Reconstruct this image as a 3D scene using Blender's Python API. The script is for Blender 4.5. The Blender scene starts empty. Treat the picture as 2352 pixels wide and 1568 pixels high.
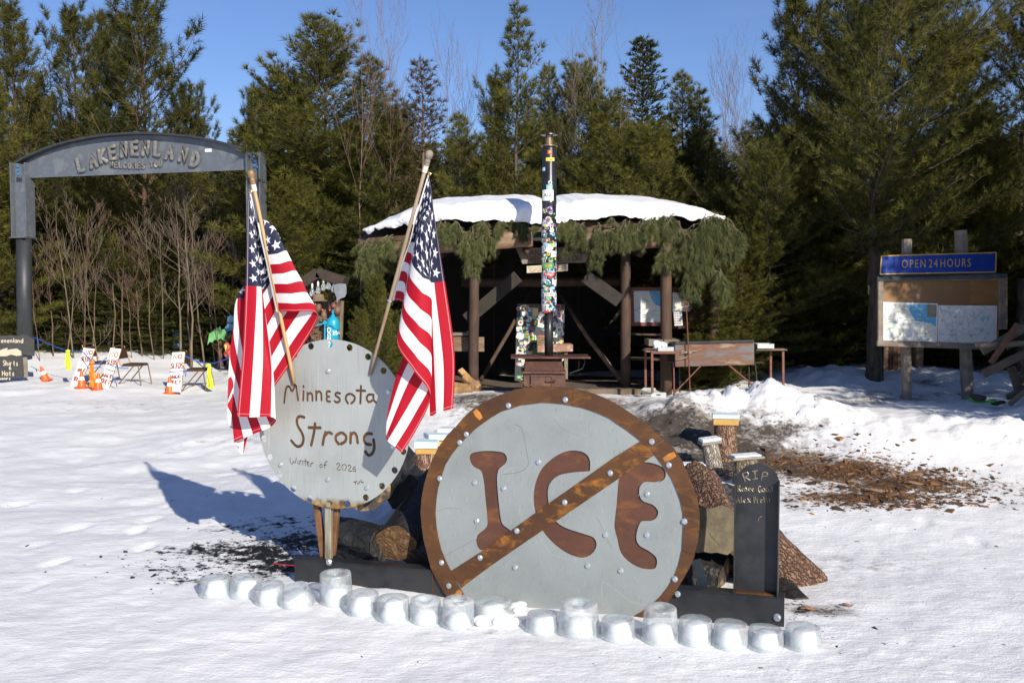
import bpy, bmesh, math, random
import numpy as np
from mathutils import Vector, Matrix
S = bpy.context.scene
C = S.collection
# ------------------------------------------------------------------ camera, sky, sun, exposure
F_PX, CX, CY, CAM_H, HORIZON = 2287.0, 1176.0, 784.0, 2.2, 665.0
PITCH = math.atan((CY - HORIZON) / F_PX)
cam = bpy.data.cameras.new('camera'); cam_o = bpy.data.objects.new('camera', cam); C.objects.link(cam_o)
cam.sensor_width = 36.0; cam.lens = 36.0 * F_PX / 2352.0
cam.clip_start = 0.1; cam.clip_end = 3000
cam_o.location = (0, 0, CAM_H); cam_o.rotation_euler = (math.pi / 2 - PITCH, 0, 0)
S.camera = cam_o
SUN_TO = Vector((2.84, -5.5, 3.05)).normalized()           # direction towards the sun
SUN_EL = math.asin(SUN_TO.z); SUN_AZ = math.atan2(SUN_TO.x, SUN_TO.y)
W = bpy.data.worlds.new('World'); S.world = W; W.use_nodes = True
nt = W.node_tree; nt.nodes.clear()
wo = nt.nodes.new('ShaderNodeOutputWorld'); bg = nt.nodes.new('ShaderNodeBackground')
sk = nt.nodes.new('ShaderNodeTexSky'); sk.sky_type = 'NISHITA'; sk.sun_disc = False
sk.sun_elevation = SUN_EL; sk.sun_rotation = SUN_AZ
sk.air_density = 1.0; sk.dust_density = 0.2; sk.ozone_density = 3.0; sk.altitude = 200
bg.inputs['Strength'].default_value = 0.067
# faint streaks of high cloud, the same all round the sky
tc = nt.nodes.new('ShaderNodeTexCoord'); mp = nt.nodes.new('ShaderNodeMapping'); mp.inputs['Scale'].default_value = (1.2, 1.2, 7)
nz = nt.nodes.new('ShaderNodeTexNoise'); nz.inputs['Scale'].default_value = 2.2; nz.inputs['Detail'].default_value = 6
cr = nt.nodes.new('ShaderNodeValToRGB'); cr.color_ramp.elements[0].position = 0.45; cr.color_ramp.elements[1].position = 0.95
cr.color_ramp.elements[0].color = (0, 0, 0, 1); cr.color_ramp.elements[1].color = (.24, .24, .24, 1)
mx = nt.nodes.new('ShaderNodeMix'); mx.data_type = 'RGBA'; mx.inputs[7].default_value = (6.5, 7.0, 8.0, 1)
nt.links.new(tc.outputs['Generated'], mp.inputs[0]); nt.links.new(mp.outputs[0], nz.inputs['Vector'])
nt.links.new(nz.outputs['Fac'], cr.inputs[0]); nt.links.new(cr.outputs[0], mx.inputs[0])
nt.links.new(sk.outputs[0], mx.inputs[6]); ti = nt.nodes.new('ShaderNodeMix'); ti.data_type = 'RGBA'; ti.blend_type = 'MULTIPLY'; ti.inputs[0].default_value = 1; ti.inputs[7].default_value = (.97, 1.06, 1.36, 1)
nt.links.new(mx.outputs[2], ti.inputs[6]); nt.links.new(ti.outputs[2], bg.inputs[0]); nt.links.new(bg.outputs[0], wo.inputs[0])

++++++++

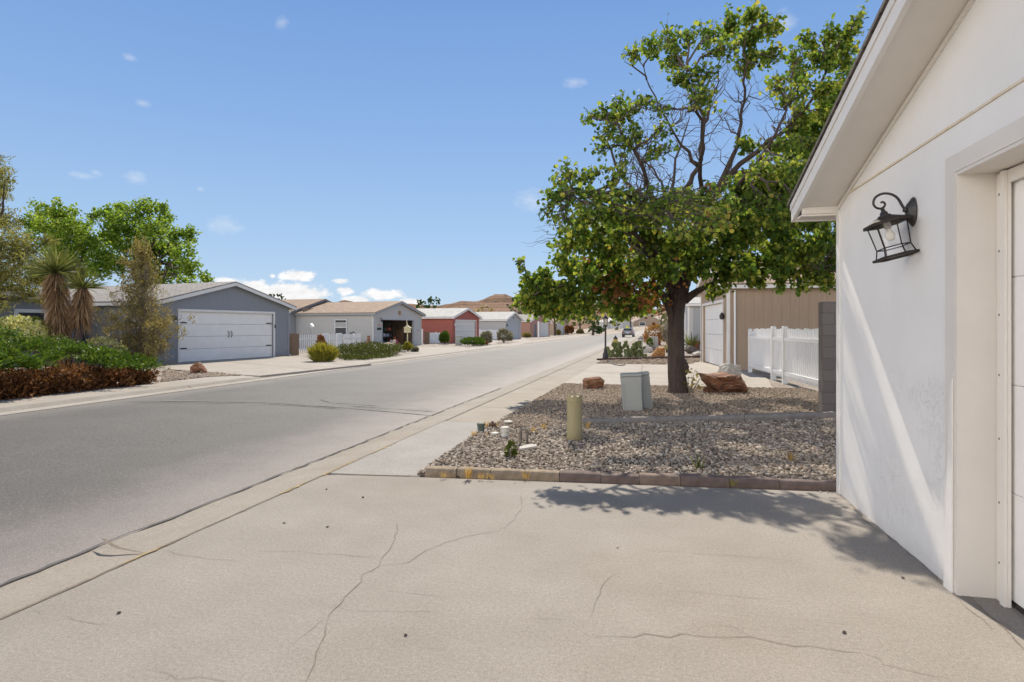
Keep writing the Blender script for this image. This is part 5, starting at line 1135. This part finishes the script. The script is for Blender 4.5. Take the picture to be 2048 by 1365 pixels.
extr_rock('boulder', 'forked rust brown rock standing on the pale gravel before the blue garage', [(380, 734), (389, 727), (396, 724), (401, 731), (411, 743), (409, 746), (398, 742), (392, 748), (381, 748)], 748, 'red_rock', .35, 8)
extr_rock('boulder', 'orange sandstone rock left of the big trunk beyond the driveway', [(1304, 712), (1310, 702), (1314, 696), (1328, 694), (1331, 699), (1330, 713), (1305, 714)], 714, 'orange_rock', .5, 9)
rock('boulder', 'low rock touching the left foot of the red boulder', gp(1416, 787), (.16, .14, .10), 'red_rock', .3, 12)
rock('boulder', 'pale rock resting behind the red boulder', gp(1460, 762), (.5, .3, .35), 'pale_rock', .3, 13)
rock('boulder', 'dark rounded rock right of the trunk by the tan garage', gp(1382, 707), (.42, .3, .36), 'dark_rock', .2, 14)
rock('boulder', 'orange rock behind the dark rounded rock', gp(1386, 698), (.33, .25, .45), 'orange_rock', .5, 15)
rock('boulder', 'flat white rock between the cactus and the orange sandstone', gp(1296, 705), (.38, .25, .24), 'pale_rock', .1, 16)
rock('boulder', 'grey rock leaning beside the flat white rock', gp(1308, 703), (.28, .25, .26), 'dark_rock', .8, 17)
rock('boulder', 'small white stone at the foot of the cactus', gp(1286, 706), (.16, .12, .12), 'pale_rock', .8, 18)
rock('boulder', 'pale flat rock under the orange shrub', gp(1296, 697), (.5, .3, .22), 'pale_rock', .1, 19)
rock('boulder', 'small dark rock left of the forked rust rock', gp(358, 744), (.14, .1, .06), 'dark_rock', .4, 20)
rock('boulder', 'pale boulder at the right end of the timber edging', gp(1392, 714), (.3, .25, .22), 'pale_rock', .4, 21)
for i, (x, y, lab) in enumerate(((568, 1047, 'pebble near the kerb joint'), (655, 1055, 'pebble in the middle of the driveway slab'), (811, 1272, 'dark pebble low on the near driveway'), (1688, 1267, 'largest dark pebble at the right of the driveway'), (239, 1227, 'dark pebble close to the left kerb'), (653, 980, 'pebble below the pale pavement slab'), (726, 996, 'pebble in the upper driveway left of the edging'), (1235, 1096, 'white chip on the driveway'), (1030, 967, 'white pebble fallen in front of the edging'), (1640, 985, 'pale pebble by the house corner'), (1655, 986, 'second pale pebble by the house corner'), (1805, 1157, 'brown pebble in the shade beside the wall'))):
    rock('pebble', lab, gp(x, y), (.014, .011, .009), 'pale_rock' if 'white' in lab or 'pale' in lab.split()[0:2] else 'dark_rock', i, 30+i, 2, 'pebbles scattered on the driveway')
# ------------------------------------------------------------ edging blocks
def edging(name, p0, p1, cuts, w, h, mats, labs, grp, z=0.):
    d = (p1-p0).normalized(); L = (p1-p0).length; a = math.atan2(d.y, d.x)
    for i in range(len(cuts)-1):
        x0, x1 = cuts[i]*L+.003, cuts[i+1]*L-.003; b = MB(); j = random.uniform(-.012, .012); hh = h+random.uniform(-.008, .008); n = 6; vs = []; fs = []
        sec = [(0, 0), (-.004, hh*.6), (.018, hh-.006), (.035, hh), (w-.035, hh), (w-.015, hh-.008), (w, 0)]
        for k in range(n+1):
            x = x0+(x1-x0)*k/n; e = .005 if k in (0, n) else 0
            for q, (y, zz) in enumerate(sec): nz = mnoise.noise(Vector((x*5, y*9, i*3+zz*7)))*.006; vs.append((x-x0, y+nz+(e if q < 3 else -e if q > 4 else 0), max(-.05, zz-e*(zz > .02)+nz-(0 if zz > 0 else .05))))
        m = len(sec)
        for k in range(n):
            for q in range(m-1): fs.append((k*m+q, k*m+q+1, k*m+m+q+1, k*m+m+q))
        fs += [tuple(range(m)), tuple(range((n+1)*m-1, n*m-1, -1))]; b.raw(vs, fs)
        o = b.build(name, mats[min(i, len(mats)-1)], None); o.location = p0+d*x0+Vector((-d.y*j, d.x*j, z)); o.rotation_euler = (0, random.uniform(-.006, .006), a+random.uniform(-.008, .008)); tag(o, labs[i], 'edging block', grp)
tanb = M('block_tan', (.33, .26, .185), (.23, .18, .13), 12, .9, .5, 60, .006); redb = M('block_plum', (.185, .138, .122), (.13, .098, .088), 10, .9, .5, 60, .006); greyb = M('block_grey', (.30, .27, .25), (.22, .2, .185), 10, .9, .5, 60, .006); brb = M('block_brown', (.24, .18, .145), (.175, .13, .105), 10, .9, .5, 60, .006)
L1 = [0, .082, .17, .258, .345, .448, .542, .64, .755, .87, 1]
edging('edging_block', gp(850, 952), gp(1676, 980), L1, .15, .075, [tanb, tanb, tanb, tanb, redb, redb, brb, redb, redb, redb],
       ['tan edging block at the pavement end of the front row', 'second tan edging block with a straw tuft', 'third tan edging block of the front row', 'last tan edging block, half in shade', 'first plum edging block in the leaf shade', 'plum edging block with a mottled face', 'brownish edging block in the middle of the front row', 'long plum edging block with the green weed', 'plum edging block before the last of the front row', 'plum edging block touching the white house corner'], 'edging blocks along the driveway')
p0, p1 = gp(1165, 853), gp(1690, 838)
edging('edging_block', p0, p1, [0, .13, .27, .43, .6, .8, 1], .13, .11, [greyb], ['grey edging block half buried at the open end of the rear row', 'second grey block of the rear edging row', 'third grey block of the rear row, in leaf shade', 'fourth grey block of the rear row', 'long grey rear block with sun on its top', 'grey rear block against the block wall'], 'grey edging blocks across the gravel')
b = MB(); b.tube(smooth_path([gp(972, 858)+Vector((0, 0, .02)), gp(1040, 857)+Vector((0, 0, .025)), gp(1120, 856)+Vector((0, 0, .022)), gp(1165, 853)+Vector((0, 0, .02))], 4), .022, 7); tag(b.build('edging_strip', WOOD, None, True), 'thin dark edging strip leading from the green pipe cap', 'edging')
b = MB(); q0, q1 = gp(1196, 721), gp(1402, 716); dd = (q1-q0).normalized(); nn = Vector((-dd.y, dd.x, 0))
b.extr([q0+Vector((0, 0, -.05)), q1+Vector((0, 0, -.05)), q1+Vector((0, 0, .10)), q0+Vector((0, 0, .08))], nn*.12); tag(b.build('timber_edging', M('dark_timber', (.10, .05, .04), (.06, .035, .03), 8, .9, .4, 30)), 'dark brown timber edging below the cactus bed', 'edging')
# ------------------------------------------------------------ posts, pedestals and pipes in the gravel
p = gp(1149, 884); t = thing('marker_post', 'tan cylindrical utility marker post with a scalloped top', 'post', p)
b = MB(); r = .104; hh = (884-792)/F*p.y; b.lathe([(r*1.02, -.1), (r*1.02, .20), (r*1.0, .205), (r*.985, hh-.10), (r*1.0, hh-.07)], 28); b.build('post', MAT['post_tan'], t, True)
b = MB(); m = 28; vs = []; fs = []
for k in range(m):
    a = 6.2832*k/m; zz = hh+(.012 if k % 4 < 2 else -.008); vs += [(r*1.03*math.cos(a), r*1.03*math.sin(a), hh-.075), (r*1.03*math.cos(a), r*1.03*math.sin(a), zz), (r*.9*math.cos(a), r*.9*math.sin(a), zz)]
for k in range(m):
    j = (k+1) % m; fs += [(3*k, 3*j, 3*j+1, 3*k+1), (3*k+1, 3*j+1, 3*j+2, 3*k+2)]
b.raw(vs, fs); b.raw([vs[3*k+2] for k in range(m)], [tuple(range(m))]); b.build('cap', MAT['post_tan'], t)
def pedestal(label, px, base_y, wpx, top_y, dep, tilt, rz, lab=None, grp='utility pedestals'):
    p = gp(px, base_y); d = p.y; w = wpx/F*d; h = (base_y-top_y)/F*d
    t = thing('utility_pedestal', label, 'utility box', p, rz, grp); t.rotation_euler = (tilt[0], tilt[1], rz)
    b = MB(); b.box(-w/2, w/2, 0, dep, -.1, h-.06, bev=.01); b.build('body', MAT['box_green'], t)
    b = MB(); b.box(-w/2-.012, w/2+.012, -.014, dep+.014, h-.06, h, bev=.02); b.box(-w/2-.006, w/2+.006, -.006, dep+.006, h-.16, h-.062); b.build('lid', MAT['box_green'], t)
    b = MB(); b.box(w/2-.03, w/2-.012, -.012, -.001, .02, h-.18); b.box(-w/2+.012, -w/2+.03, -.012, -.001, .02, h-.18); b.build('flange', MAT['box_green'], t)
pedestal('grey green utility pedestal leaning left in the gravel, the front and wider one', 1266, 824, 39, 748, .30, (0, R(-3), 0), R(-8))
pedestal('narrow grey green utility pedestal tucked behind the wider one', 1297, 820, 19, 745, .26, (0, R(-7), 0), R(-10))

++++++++

List all lines where "scene" occurs.

Reconstruct this image as a 3D scene using Blender's Python API. The script is for Blender 4.5. The Blender scene starts empty. Treat the picture as 2352 pixels wide and 1568 pixels high.
S = bpy.context.scene